YOUR GOAL
Lines containing the word "pixels" should be extracted in full.
───
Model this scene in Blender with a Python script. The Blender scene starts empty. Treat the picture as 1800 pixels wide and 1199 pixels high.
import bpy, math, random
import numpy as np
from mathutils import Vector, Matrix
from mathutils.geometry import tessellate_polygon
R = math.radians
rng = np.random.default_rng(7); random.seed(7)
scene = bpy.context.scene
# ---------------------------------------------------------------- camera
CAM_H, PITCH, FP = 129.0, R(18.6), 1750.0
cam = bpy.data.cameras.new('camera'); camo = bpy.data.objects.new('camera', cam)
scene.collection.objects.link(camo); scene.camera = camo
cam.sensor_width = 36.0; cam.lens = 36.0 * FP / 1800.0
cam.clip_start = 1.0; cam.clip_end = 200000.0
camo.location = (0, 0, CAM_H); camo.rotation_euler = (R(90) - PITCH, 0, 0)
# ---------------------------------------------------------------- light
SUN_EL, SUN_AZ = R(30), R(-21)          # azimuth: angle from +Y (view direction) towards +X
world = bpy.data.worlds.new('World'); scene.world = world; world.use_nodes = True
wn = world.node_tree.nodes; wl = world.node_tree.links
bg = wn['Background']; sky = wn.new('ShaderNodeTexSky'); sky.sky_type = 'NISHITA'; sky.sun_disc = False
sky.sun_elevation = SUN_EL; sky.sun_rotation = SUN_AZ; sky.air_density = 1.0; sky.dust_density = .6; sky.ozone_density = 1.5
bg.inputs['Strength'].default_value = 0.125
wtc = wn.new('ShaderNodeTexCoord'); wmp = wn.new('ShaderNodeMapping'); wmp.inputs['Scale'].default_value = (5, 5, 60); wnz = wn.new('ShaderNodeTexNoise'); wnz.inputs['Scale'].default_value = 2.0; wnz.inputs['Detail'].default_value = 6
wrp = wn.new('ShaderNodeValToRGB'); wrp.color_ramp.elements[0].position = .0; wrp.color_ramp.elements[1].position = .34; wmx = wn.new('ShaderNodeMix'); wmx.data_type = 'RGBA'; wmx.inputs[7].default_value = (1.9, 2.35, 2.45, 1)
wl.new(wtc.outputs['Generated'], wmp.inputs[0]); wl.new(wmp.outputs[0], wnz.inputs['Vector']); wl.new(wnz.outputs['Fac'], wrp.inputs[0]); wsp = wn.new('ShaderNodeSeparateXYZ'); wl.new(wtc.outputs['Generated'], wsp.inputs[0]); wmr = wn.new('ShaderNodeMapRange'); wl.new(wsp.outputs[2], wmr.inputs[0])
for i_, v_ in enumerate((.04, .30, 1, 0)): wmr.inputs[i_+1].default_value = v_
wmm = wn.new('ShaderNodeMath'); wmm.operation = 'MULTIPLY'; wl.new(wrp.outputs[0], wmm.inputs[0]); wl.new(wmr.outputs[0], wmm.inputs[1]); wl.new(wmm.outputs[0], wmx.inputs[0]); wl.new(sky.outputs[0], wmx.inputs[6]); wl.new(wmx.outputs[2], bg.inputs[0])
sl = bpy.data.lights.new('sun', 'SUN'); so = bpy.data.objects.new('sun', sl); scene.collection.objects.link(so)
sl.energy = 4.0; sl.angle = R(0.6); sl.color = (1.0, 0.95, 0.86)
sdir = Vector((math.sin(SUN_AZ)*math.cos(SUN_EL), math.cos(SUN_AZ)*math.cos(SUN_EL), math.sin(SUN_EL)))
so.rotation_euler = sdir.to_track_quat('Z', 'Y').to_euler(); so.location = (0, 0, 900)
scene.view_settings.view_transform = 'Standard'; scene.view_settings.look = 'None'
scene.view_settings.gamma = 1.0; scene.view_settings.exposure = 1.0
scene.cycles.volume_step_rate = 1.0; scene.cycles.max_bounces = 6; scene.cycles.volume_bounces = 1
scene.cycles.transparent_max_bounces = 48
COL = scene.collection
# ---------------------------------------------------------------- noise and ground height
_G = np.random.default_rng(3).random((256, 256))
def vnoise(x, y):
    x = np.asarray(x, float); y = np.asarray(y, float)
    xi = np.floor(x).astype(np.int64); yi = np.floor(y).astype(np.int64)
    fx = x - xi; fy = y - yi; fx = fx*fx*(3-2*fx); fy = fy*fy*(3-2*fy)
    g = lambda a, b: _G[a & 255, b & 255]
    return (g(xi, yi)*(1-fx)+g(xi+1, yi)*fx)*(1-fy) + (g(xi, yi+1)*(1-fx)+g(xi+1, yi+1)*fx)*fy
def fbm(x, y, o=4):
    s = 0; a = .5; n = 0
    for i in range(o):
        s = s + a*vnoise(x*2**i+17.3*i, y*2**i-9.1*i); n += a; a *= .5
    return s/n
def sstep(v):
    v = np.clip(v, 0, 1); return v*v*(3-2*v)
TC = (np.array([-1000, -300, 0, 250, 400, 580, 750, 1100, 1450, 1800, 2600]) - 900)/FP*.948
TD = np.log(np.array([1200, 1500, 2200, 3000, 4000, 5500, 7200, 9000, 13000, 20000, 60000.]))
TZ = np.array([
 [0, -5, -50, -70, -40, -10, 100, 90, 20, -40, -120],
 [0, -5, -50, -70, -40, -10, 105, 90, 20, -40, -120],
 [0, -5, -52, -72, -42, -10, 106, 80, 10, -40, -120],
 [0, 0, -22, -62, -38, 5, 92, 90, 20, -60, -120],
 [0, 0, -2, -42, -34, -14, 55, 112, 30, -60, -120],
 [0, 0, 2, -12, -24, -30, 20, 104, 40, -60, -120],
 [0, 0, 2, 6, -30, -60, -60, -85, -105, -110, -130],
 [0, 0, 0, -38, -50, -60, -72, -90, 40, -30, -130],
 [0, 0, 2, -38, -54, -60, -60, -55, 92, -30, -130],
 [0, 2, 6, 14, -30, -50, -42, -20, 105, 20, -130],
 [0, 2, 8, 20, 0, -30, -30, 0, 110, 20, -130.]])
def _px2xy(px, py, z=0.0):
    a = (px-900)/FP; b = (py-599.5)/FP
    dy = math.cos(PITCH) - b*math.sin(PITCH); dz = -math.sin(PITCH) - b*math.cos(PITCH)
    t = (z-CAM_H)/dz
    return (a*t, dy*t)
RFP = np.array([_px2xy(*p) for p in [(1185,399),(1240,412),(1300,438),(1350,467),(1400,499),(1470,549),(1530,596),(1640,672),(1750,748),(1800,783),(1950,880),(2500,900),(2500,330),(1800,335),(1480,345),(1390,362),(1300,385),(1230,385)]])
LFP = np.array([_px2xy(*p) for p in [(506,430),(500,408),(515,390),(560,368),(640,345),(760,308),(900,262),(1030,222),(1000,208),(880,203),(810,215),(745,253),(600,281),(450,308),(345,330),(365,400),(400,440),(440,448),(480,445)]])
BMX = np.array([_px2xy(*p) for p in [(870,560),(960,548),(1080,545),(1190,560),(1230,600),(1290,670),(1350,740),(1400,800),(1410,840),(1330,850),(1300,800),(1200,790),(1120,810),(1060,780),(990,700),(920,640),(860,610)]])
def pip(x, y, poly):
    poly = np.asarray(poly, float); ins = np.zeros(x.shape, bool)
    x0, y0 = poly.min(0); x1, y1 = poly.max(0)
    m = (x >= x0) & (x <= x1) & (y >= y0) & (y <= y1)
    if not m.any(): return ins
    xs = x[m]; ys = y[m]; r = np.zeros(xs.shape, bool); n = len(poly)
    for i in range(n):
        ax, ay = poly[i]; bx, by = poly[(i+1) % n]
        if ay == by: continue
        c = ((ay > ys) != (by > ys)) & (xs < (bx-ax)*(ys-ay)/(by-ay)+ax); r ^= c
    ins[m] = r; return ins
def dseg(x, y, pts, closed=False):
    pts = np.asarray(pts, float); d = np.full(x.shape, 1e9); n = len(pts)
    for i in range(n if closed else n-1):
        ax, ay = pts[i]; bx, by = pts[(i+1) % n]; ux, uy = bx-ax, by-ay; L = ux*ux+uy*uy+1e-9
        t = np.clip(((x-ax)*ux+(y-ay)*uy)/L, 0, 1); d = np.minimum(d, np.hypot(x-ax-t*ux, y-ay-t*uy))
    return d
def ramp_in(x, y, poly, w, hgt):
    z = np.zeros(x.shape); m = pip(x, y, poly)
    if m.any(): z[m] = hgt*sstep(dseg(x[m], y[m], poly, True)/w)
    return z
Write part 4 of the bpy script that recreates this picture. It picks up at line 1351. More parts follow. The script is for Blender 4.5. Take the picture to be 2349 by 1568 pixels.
───
THE ANSWER
Model this scene in Blender with a Python script. The Blender scene starts empty. Treat the picture as 1800 pixels wide and 1199 pixels high.
Write part 4 of the bpy script that recreates this picture. It picks up at line 1351. More parts follow. The script is for Blender 4.5. Take the picture to be 2349 by 1568 pixels.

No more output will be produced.